YOUR TASK -> Retype, please, the listing from its opening line through the line that contains "scene = bpy.context.scene", both included, without the pictures.

****************************************

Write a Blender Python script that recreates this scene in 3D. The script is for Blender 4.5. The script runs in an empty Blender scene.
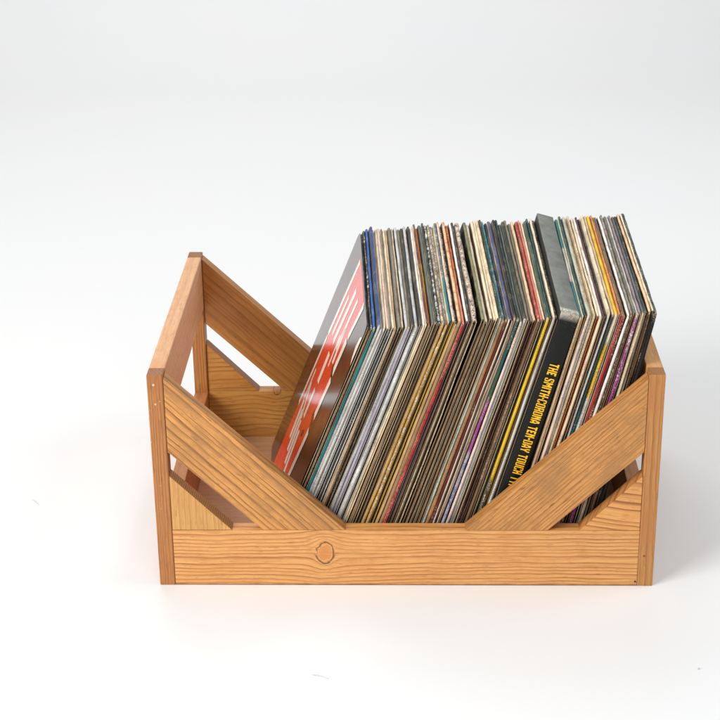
import bpy, bmesh, math, random
from mathutils import Vector, Matrix, noise
random.seed(7)
S = 0.1086                      # metres per working unit
scene = bpy.context.scene

# ---------------------------------------------------------------- camera
cam_d = bpy.data.cameras.new("camera"); cam = bpy.data.objects.new("camera", cam_d)
scene.collection.objects.link(cam); scene.camera = cam
F = 1685.8121
cam_d.sensor_width = 36; cam_d.lens = F / 720 * 36; cam_d.clip_end = 100; cam_d.clip_start = 0.05
r_ = Vector((0.99962191, 0.02462038, -0.01224234)); u_ = Vector((0.00150866, 0.39545695, 0.91848327))
f_ = Vector((-0.02745472, 0.91815447, -0.39527029))
M = Matrix((r_, u_, -f_)).transposed().to_4x4(); M.translation = Vector((2.513, -14.8334, 8.8813)) * S
cam.matrix_world = M

# ---------------------------------------------------------------- world and lamps
w = bpy.data.worlds.new("World"); scene.world = w; w.use_nodes = True
bg = w.node_tree.nodes['Background']; bg.inputs[0].default_value = (0.93, 0.97, 1.0, 1); bg.inputs[1].default_value = 0.30

def area(name, loc, target, size, power, col=(1, 1, 1), size_y=None):
    d = bpy.data.lights.new(name, 'AREA'); d.energy = power; d.color = col
    d.shape = 'RECTANGLE'; d.size = size; d.size_y = size_y or size
    o = bpy.data.objects.new(name, d); scene.collection.objects.link(o)
    o.location = loc; o.rotation_euler = (Vector(target) - Vector(loc)).to_track_quat('-Z', 'Y').to_euler()
    return o
area('key_softbox', (-1.75, -1.55, 1.55), (0.27, 0.15, 0.1), 1.5, 88, (1, 0.995, 0.985))
area('overhead_softbox', (-0.2, 2.0, 2.5), (0.1, 1.7, 0), 1.6, 29, (0.97, 0.99, 1))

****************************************

TASK SOLUTION ->
Write a Blender Python script that recreates this scene in 3D. The script is for Blender 4.5. The script runs in an empty Blender scene.
import bpy, bmesh, math, random
from mathutils import Vector, Matrix, noise
random.seed(7)
S = 0.1086                      # metres per working unit
scene = bpy.context.scene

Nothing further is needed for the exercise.